— begin —

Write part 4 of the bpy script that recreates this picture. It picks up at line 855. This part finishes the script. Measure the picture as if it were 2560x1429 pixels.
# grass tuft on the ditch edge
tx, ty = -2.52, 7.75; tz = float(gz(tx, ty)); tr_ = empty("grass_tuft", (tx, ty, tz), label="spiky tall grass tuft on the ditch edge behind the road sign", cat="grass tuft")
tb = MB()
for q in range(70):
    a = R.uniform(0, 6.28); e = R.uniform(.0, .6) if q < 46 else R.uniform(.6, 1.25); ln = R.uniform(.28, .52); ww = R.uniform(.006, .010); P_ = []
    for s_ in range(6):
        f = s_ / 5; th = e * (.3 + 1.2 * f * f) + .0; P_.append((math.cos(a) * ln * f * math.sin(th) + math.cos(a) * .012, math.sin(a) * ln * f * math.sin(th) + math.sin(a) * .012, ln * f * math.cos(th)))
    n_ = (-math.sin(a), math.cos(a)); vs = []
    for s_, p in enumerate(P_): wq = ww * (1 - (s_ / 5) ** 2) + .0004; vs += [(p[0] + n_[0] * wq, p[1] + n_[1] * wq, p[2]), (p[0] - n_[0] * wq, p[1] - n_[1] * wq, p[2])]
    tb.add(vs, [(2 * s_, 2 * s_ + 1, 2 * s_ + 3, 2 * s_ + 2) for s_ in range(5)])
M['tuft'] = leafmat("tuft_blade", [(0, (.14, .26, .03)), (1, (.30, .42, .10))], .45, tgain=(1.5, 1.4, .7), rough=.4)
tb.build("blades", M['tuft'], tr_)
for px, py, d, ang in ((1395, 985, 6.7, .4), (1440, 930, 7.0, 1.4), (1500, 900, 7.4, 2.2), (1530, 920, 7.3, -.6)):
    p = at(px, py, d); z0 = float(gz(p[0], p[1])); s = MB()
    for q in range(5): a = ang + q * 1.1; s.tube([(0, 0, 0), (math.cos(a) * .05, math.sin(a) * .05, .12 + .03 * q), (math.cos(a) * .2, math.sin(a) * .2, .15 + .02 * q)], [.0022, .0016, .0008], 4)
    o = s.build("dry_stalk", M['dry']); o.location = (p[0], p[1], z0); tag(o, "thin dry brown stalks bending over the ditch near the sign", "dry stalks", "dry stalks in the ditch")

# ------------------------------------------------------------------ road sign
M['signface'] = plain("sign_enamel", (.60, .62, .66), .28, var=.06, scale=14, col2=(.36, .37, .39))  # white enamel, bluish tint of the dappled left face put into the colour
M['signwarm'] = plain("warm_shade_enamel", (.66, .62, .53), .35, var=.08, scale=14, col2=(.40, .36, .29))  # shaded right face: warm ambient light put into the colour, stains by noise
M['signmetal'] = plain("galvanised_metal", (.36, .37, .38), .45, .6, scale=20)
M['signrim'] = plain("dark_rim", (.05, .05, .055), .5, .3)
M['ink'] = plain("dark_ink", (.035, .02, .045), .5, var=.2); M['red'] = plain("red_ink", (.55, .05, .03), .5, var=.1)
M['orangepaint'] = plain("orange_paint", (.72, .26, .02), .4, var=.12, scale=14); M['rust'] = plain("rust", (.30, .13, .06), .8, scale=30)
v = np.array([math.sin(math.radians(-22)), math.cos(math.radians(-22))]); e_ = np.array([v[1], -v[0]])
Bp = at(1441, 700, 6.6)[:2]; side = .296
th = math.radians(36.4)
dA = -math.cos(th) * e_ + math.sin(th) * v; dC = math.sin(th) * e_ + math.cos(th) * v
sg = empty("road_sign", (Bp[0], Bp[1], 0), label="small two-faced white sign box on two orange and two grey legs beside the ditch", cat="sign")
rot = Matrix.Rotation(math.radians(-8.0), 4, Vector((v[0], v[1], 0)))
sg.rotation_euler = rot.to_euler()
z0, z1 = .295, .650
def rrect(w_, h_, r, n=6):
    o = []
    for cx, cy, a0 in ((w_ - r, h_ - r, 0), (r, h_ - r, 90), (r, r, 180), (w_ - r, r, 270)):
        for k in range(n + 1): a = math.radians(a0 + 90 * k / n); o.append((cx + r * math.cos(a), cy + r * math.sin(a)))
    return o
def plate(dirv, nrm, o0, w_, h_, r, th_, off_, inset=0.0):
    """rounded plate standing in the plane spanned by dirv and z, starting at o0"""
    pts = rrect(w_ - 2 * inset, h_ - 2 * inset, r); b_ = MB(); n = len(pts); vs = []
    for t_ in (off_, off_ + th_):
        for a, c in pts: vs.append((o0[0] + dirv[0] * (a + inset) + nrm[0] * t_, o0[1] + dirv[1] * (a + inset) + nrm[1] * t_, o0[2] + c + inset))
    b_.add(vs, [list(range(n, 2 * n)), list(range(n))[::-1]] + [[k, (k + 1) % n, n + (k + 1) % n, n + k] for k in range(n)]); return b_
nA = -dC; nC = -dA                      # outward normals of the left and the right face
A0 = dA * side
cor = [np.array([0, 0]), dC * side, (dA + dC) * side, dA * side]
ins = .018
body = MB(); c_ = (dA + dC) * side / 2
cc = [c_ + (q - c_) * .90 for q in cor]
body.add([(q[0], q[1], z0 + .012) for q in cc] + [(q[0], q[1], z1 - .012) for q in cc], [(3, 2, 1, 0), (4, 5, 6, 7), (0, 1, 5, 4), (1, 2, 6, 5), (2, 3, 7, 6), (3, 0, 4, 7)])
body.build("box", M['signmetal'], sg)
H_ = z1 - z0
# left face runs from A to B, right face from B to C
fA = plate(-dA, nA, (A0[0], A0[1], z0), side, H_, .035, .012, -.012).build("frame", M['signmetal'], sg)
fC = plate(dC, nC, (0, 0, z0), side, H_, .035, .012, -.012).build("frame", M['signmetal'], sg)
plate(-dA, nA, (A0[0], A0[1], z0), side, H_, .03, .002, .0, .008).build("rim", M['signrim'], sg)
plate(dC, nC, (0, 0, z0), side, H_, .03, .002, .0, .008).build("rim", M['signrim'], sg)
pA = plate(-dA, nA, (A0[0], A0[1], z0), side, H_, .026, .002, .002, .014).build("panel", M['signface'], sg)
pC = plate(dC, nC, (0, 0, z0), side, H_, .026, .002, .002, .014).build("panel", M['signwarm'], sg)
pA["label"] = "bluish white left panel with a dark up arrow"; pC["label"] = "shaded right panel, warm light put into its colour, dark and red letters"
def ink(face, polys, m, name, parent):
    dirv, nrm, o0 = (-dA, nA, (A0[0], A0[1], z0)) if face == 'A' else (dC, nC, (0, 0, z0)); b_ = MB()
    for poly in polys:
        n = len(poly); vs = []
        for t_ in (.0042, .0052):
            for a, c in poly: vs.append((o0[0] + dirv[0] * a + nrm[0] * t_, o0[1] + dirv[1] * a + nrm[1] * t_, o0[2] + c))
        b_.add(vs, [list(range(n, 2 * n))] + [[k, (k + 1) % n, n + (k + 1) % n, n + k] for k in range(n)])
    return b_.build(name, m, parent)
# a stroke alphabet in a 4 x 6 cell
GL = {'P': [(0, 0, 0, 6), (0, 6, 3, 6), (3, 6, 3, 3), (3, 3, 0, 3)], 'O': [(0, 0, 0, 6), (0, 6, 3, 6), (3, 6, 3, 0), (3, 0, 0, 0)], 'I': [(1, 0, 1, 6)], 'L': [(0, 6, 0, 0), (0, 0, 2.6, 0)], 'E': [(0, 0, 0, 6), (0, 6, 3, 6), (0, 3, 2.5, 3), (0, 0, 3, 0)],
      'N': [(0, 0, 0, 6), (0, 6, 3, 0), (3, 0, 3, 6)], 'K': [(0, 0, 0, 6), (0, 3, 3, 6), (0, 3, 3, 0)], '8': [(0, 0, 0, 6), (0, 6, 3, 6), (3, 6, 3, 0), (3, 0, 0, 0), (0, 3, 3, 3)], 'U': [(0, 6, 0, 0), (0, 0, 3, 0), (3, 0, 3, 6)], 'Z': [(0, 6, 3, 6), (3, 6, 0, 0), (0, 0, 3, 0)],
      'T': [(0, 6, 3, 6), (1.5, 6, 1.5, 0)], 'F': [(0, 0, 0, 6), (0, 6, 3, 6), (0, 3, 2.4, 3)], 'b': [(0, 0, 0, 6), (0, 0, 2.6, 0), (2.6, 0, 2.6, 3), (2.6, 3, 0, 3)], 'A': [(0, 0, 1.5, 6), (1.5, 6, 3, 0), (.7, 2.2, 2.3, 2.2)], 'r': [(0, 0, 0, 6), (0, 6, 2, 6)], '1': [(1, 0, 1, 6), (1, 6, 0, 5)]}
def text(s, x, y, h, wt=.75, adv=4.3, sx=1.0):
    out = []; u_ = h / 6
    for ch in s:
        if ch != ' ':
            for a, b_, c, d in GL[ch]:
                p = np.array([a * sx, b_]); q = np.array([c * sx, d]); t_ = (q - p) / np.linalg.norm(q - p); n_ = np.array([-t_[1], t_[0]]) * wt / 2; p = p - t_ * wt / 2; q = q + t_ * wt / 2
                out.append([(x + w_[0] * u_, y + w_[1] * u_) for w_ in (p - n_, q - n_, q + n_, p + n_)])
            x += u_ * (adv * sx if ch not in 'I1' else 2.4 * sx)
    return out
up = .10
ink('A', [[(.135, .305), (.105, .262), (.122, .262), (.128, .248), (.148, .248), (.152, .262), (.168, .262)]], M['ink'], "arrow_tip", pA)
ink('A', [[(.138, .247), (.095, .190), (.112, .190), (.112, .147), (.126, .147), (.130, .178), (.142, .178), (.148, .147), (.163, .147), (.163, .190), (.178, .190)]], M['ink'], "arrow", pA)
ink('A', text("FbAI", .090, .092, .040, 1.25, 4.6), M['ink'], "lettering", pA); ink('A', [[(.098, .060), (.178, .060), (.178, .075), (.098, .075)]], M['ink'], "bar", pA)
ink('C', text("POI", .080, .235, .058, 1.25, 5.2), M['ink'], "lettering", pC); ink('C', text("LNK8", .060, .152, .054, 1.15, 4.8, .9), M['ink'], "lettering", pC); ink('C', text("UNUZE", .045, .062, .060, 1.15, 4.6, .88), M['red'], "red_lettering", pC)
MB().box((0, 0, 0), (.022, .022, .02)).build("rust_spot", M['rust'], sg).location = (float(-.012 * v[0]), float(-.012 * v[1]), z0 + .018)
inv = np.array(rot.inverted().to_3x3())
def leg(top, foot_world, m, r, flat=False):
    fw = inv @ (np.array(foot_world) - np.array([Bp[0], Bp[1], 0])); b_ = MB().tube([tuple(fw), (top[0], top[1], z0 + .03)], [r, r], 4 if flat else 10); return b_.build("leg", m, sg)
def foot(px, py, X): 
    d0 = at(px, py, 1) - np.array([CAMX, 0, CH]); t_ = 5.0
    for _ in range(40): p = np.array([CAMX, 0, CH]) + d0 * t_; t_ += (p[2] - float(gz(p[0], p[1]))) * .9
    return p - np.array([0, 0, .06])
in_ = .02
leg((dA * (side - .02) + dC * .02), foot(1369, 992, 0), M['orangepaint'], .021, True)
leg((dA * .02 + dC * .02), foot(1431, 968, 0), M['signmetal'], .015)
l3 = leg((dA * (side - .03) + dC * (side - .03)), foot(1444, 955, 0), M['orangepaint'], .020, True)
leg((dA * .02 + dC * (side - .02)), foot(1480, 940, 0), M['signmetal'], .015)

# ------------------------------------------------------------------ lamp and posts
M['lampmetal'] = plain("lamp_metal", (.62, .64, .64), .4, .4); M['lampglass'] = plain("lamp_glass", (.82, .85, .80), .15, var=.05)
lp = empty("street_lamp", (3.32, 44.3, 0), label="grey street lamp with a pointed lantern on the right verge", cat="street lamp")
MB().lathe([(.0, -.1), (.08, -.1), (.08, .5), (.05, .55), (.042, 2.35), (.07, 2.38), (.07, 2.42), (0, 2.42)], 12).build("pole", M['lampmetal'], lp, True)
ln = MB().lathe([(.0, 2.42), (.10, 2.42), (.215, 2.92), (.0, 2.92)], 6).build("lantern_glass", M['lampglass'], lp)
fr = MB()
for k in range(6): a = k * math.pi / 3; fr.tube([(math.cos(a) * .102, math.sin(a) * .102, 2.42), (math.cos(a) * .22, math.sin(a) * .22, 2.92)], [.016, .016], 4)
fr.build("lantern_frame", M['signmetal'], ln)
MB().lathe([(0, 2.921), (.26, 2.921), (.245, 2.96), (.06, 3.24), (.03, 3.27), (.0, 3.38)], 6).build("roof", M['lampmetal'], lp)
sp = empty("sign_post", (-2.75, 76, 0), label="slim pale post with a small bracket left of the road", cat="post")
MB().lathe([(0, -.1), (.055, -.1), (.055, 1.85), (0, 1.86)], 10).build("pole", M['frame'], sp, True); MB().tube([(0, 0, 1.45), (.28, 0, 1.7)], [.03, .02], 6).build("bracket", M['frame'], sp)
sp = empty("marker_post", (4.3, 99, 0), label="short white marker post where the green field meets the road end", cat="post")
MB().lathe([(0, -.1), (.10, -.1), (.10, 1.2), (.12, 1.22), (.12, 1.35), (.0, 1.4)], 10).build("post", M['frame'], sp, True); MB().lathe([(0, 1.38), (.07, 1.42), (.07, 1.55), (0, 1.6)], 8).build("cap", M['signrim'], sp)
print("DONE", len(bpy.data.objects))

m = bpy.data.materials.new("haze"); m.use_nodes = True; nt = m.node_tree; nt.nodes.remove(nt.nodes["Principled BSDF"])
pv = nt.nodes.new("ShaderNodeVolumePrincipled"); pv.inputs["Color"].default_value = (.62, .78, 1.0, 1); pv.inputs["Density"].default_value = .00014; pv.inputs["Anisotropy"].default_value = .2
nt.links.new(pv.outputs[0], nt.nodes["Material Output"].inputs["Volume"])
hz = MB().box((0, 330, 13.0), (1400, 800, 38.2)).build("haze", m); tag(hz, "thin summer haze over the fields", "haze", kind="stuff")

— end —

TASK: Your task is to quote the lines above, beginning with the first and ending with the one that holds "(p[0], p[1], z0);".

ANSWER TO THIS PROBLEM:
Write part 4 of the bpy script that recreates this picture. It picks up at line 855. This part finishes the script. Measure the picture as if it were 2560x1429 pixels.
# grass tuft on the ditch edge
tx, ty = -2.52, 7.75; tz = float(gz(tx, ty)); tr_ = empty("grass_tuft", (tx, ty, tz), label="spiky tall grass tuft on the ditch edge behind the road sign", cat="grass tuft")
tb = MB()
for q in range(70):
    a = R.uniform(0, 6.28); e = R.uniform(.0, .6) if q < 46 else R.uniform(.6, 1.25); ln = R.uniform(.28, .52); ww = R.uniform(.006, .010); P_ = []
    for s_ in range(6):
        f = s_ / 5; th = e * (.3 + 1.2 * f * f) + .0; P_.append((math.cos(a) * ln * f * math.sin(th) + math.cos(a) * .012, math.sin(a) * ln * f * math.sin(th) + math.sin(a) * .012, ln * f * math.cos(th)))
    n_ = (-math.sin(a), math.cos(a)); vs = []
    for s_, p in enumerate(P_): wq = ww * (1 - (s_ / 5) ** 2) + .0004; vs += [(p[0] + n_[0] * wq, p[1] + n_[1] * wq, p[2]), (p[0] - n_[0] * wq, p[1] - n_[1] * wq, p[2])]
    tb.add(vs, [(2 * s_, 2 * s_ + 1, 2 * s_ + 3, 2 * s_ + 2) for s_ in range(5)])
M['tuft'] = leafmat("tuft_blade", [(0, (.14, .26, .03)), (1, (.30, .42, .10))], .45, tgain=(1.5, 1.4, .7), rough=.4)
tb.build("blades", M['tuft'], tr_)
for px, py, d, ang in ((1395, 985, 6.7, .4), (1440, 930, 7.0, 1.4), (1500, 900, 7.4, 2.2), (1530, 920, 7.3, -.6)):
    p = at(px, py, d); z0 = float(gz(p[0], p[1])); s = MB()
    for q in range(5): a = ang + q * 1.1; s.tube([(0, 0, 0), (math.cos(a) * .05, math.sin(a) * .05, .12 + .03 * q), (math.cos(a) * .2, math.sin(a) * .2, .15 + .02 * q)], [.0022, .0016, .0008], 4)
    o = s.build("dry_stalk", M['dry']); o.location = (p[0], p[1], z0); tag(o, "thin dry brown stalks bending over the ditch near the sign", "dry stalks", "dry stalks in the ditch")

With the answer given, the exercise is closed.